Clinton's Fast-Track Deal with Senate Contains More False Promises

ILRF
11/04/1997

By Pharis Harvey

President Clinton's deal to get Senate support for his Fast Track authority includes a key promise: he would use U.S. leverage at the World Bank and the International Monetary Fund (IMF) to press for improved compliance with internationally recognized worker rights in the global economy. Once again, the President is playing loose with the facts. Since 1994, the Sanders-Frank Amendment to the Foreign Assistance Act has required the Clinton Administration to use its "voice and vote" to press the World Bank and the IMF to encourage borrowing countries to comply with worker rights standards. (Complete text of law follows).

The 1994 law was sponsored by Representatives Bernie Sanders and Barney Frank. Commonly referred to as the Sanders-Frank Amendment, the law is codified as section 526 (e) of the Foreign Assistance Act. The Clinton Administration, through Secretary of Treasury Rubin, has ignored the requirements of the law AND HAS NEVER PUSHED FOR WORKER RIGHTS AT THE WORLD BANK OR THE IMF.

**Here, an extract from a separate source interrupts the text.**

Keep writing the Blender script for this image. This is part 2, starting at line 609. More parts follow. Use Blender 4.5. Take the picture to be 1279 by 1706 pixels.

Currently, the World Bank and IMF are finalizing a U.S.-backed bailout of Indonesia, one of the world's worst offenders of worker rights standards. The Clinton administration has again failed to comply with the existing mandate from Congress and neglected to press Indonesia on worker rights issues. The International Labor Rights Fund (ILRF) has complained to Treasury Secretary Rubin about the Clinton Administration's failure to comply with the Sanders-Frank provision in the Indonesia case, and has yet to receive a reply. The ILRF is considering options for getting the Clinton Administration to respect its obligations under the law.

Thus, in short, as part of a desperate offer to salvage Fast Track, the President has promised to do something he was obligated by law to do since 1994, and has repeatedly failed to do. Any Senator who now accepts the President's empty promise in exchange for his or her Fast Track vote would be well served to get some security for the promise.

The text of the 1994 Sanders-Frank Amendment follows:

(a) The Secretary of Treasury shall direct the United States Executive Directors of the International Financial Institutions (as defined in section 1701(c)(2)) to use the voice and vote of the United States to urge the respective institution. -

1) to adopt policies to encourage borrowing countries to guarantee internationally recognized workers rights (within the meaning of section 502(a)(4) of the Trade Act of 1974) and to include the status of such rights as an integral part of the institution's policy dialogue with each borrowing country;

2) in developing the policies referred to in paragraph (1), to use the relevant conventions of the International Labor Organization, which have set forth, among other things, the right of association, the right to organize and bargain collectively, a prohibition on the use of any form of forced or compulsory labor, and certain minimum labor standards that take into account differences in development levels among nations including a minimum age for the employment of children, acceptable conditions of work with respect to minimum wages, hours of work, and occupational safety and health; and

3) to establish formal procedures to screen projects and programs funded by the institution for any negative impact in a borrowing country of the rights referred to in paragraph (1).

(b) The Secretary of Treasury shall submit to the Committee on Banking, Finance and Urban Affairs of the House of Representatives and the Committee on Foreign Relations of the Senate by the end of each fiscal year a report on the extent to which each borrowing country guarantees internationally recognized worker rights to its labor force and on progress toward achieving each of the goals described in subsection (a).